Let me tell you the definition of “I will call you.”
“I will call you” equals “I will never call you.”
In 1978 when I started Proforma, all I had was some business cards and an answering machine. My answering machine was an older type machine that had a limit of 20 messages. Every day in those early days I made at least 20 calls a day. Mostly field calls. Going door to door in industrial parks and business towers and talking with decision makers.

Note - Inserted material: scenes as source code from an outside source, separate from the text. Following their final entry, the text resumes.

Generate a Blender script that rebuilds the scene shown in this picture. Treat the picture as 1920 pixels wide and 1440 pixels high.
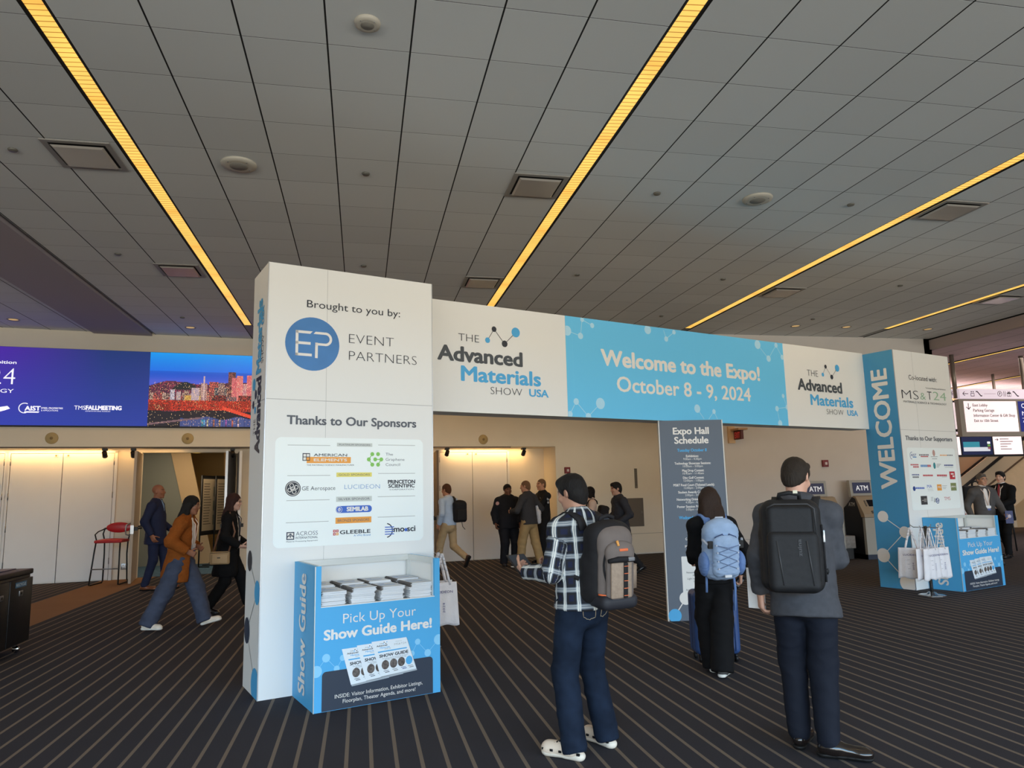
import bpy, bmesh, math, random
import numpy as np
from mathutils import Vector, Matrix, noise as mnoise
random.seed(4)
SC = bpy.context.scene
COL = SC.collection
for o in list(bpy.data.objects):
    bpy.data.objects.remove(o, do_unlink=True)
pi = math.pi

# ------------------------------------------------------------------ camera
CAM_H = 1.55
FPX, YAW, PITCH, ROLL = 1367.1, 0.20453, 0.14732, -0.022698
def _rot():
    cy, sy, cp, sp = math.cos(YAW), math.sin(YAW), math.cos(PITCH), math.sin(PITCH)
    fwd = np.array([sy*cp, cy*cp, sp]); right = np.array([cy, -sy, 0.0]); up = np.cross(right, fwd)
    cr, sr = math.cos(ROLL), math.sin(ROLL)
    return np.array([cr*right+sr*up, -sr*right+cr*up, -fwd])
RM = _rot()
cd = bpy.data.cameras.new('camera'); cam = bpy.data.objects.new('camera', cd); COL.objects.link(cam)
cd.sensor_width = 36.0; cd.lens = FPX*36.0/1920.0; cd.clip_start = 0.05; cd.clip_end = 200
M4 = Matrix.Identity(4)
for r in range(3):
    for c in range(3): M4[r][c] = RM.T[r][c]
M4.translation = (0, 0, CAM_H); cam.matrix_world = M4
SC.camera = cam

# ------------------------------------------------------------------ world, daylight, exposure
wd = bpy.data.worlds.new('world'); SC.world = wd; wd.use_nodes = True
wbg = wd.node_tree.nodes['Background']; wbg.inputs[0].default_value = (0.70, 0.86, 1.0, 1); wbg.inputs[1].default_value = 0.35
SC.view_settings.view_transform = 'Standard'; SC.view_settings.look = 'None'
SC.view_settings.exposure = 0.0; SC.view_settings.gamma = 1.0
try: SC.view_settings.use_curve_mapping = False
except Exception: pass
SC.cycles.use_denoising = True
SC.cycles.max_bounces = 6; SC.cycles.diffuse_bounces = 4; SC.cycles.glossy_bounces = 3
SC.cycles.sample_clamp_indirect = 6.0

def area(name, loc, rot, sx, sy, power, color, spread=None):
    l = bpy.data.lights.new(name, 'AREA'); l.shape = 'RECTANGLE'; l.size = sx; l.size_y = sy
    l.energy = power; l.color = color
    if spread: l.spread = spread
    o = bpy.data.objects.new(name, l); COL.objects.link(o); o.location = loc; o.rotation_euler = rot
    return o
# daylight through the glass front of the lobby, behind the photographer: blue sky above the opposite roofs, and
# the warm light thrown back by the sunlit street
area('daylight_sky', (8.0, -40.0, 19.0), (math.radians(80), 0, 0), 120.0, 22.0, 90000.0, (0.28, 0.62, 1.0))
area('daylight_street', (8.0, -9.0, 1.2), (math.radians(103), 0, 0), 42.0, 2.2, 2400.0, (1.0, 0.95, 0.83))

# ------------------------------------------------------------------ helpers
def lin(c):
    c = c/255.0
    return c/12.92 if c <= 0.04045 else ((c+0.055)/1.055)**2.4
def L(rgb): return (lin(rgb[0]), lin(rgb[1]), lin(rgb[2]), 1.0)
MATS = {}
def mat(name, rgb=(200, 200, 200), rough=0.6, metal=0.0, spec=0.4, var=0.0, vscale=8.0, bump=0.0, bscale=200.0, emit=0.0):
    if name in MATS: return MATS[name]
    m = bpy.data.materials.new(name); m.use_nodes = True
    nt = m.node_tree; b = nt.nodes['Principled BSDF']
    b.inputs['Base Color'].default_value = L(rgb); b.inputs['Roughness'].default_value = rough
    b.inputs['Metallic'].default_value = metal; b.inputs['Specular IOR Level'].default_value = spec
    tc = nt.nodes.new('ShaderNodeTexCoord')
    if var > 0:
        nz = nt.nodes.new('ShaderNodeTexNoise'); nz.inputs['Scale'].default_value = vscale; nz.inputs['Detail'].default_value = 3
        nt.links.new(tc.outputs['Object'], nz.inputs['Vector'])
        mr = nt.nodes.new('ShaderNodeMapRange'); mr.inputs['From Min'].default_value = 0.3; mr.inputs['From Max'].default_value = 0.7
        mr.inputs['To Min'].default_value = 1-var; mr.inputs['To Max'].default_value = 1+var
        nt.links.new(nz.outputs['Fac'], mr.inputs['Value'])
        mx = nt.nodes.new('ShaderNodeVectorMath'); mx.operation = 'SCALE'; mx.inputs[0].default_value = L(rgb)[:3]
        nt.links.new(mr.outputs['Result'], mx.inputs['Scale']); nt.links.new(mx.outputs['Vector'], b.inputs['Base Color'])
    if bump > 0:
        nb = nt.nodes.new('ShaderNodeTexNoise'); nb.inputs['Scale'].default_value = bscale; nb.inputs['Detail'].default_value = 2
        nt.links.new(tc.outputs['Object'], nb.inputs['Vector'])
        bp = nt.nodes.new('ShaderNodeBump'); bp.inputs['Strength'].default_value = bump; bp.inputs['Distance'].default_value = 0.01
        nt.links.new(nb.outputs['Fac'], bp.inputs['Height']); nt.links.new(bp.outputs['Normal'], b.inputs['Normal'])
    if emit > 0:
        b.inputs['Emission Color'].default_value = L(rgb); b.inputs['Emission Strength'].default_value = emit
    MATS[name] = m
    return m
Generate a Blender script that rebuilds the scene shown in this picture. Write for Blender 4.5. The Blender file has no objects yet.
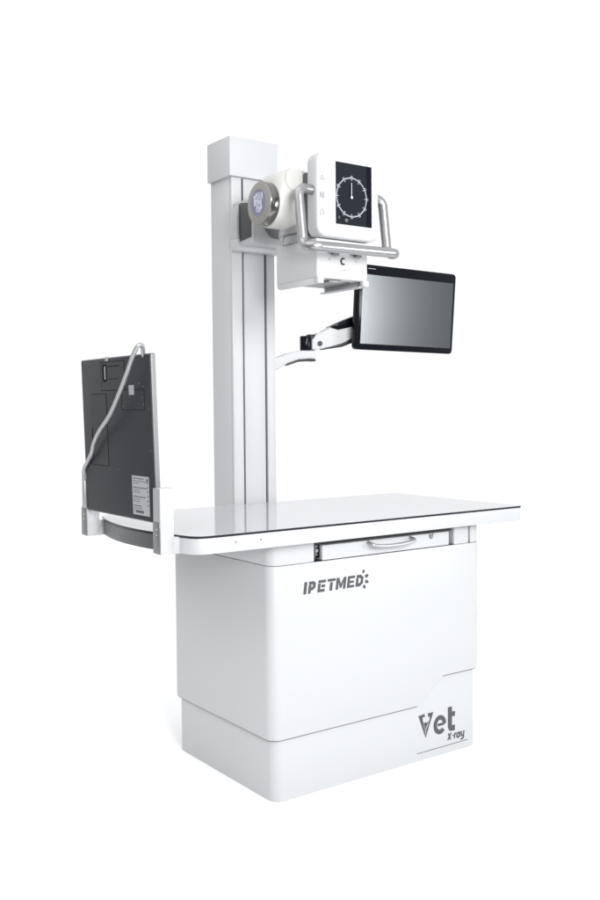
import bpy, bmesh, math, random
from mathutils import Vector, Matrix
random.seed(4)
S = bpy.context.scene
COL = S.collection

# ------------------------------------------------------------------ camera
cd = bpy.data.cameras.new('camera'); cam = bpy.data.objects.new('camera', cd); COL.objects.link(cam)
cd.sensor_fit = 'VERTICAL'; cd.sensor_height = 36.0; cd.lens = 38.62
cd.clip_start = .05; cd.clip_end = 200
CR = Vector((0.8117887, -0.58390017, -0.00772652)); CU = Vector((0.03216029, 0.03149284, 0.99898644)); CF = Vector((0.58306503, 0.81121439, -0.04434393))
cam.matrix_world = Matrix(((CR.x, CU.x, -CF.x, -.32102), (CR.y, CU.y, -CF.y, -2.23502), (CR.z, CU.z, -CF.z, 1.12946), (0, 0, 0, 1)))
S.camera = cam

# ------------------------------------------------------------------ studio: surround white behind the subject, dimmed elsewhere; softboxes
w = bpy.data.worlds.new('World'); S.world = w; w.use_nodes = True
nt = w.node_tree; N = nt.nodes; N.clear()
out = N.new('ShaderNodeOutputWorld'); bg = N.new('ShaderNodeBackground'); tc = N.new('ShaderNodeTexCoord')
dot = N.new('ShaderNodeVectorMath'); dot.operation = 'DOT_PRODUCT'; dot.inputs[1].default_value = (.62, .785, 0)
mr = N.new('ShaderNodeMapRange'); mr.interpolation_type = 'SMOOTHSTEP'
mr.inputs['From Min'].default_value = .0; mr.inputs['From Max'].default_value = .6
mr.inputs['To Min'].default_value = .75; mr.inputs['To Max'].default_value = 1.08
nt.links.new(tc.outputs['Generated'], dot.inputs[0]); nt.links.new(dot.outputs['Value'], mr.inputs['Value'])
sep = N.new('ShaderNodeSeparateXYZ'); mz = N.new('ShaderNodeMapRange'); mz.interpolation_type = 'SMOOTHSTEP'
mz.inputs['From Min'].default_value = -.05; mz.inputs['From Max'].default_value = .75
mz.inputs['To Min'].default_value = .38; mz.inputs['To Max'].default_value = 1.08  # surround made dim at low angles off-frame to give the metals contrast
nt.links.new(tc.outputs['Generated'], sep.inputs[0]); nt.links.new(sep.outputs['Z'], mz.inputs['Value']); nt.links.new(mz.outputs[0], mr.inputs['To Min'])
nt.links.new(mr.outputs['Result'], bg.inputs['Strength']); nt.links.new(bg.outputs[0], out.inputs[0])
bg.inputs['Color'].default_value = (.985, .992, 1, 1)

def softbox(name, loc, target, sx, sy, power, color=(1, 1, 1)):
    l = bpy.data.lights.new(name, 'AREA'); l.shape = 'RECTANGLE'; l.size = sx; l.size_y = sy; l.energy = power; l.color = color
    o = bpy.data.objects.new(name, l); COL.objects.link(o); o.location = loc
    o.rotation_euler = (Vector(target) - Vector(loc)).to_track_quat('-Z', 'Y').to_euler()
    return o
softbox('overhead_softbox', (-.9, .5, 3.7), (.6, .55, 0), 3.4, 4.4, 37)
softbox('left_key_softbox', (.10, -3.25, 1.68), (1.5, .2, 1.3), .75, .75, 88)
softbox('right_key_softbox', (3.97, -2.90, 1.40), (1.75, .3, 1.5), .8, .9, 50, (.96, .98, 1))
h = softbox('high_key_softbox', (1.2, -3.3, 2.5), (1.55, .5, 1.75), .9, .9, 12)
h.data.spread = math.radians(70)

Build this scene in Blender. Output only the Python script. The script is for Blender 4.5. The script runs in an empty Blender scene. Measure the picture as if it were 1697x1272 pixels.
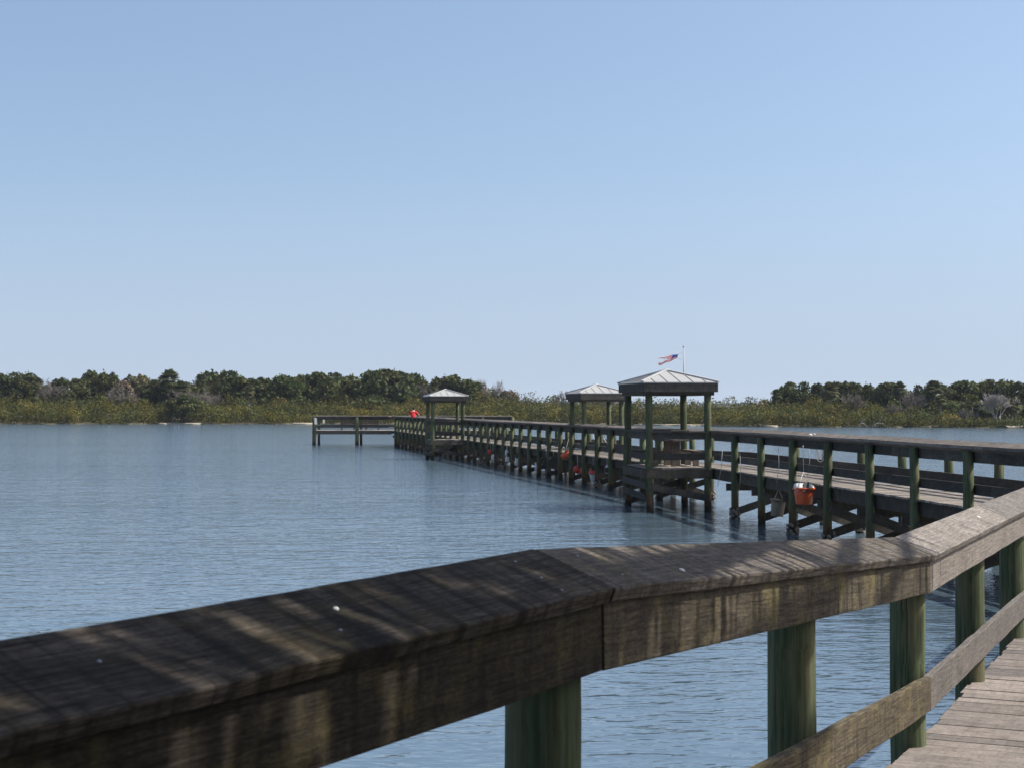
import bpy, bmesh, math, random
import numpy as np
from mathutils import Vector, Matrix

random.seed(7)
rng = np.random.default_rng(11)
S = bpy.context.scene
COL = S.collection
F = 2600.0; CX = 848.5; HY = 672.0; EYE = 3.0      # lens in photo pixels, horizon row, eye height above the water
R = math.radians
SUN_AZ, SUN_EL = 91.0, 53.0

def at(x, y, Y):
    return Vector(((x-CX)*Y/F, Y, EYE-(y-HY)*Y/F))
def xat(x, Y):
    return (x-CX)*Y/F

# ------------------------------------------------------------------ objects
def tag(o, label=None, cat=None, group=None, kind=None):
    if label: o['label'] = label
    if cat: o['category'] = cat
    if group: o['group'] = group
    if kind: o['kind'] = kind
    return o
def empty(name, loc, label, cat, group=None, rz=0.0):
    o = bpy.data.objects.new(name, None)
    o.empty_display_size = .2
    COL.objects.link(o); o.location = loc; o.rotation_euler = (0, 0, rz)
    return tag(o, label, cat, group)
def copy_tree(o, parent=None):
    c = o.copy(); COL.objects.link(c)
    if parent: c.parent = parent
    for ch in list(o.children): copy_tree(ch, c)
    return c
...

Many of those people would tell me that they didn’t need anything now, and that when they did they would tell me, “I will call you.”
After several months in the business, at least a thousand cold calls, and at least a few hundred people telling me, “I will call you,” I started to worry that my answering machine wasn’t big enough.
However, within six months in the business I learned that “I will call you” really meant, “I will never call you.”
Here’s the best solution when people tell you, “I will call you."
- Tell them "Thank you," and that you look forward to working with them in the future.
- Ask them if it’s ok to call them if you don’t hear from them by a certain date (they will always say yes).
- Put that date on your calendar. If a prospect follow-up isn’t on your calendar, that prospect is “dead,” and all the time you spent prospecting to meet them is just wasted time.
The bottom line is that sometimes “buyers are liars.” It’s OK. You’ve probably done it yourself with a salesperson. Just flip their “I will call you,” which has you “out of control” into a “if I don’t hear from you by a certain date, I will call you.” That way you are in control of the sales process.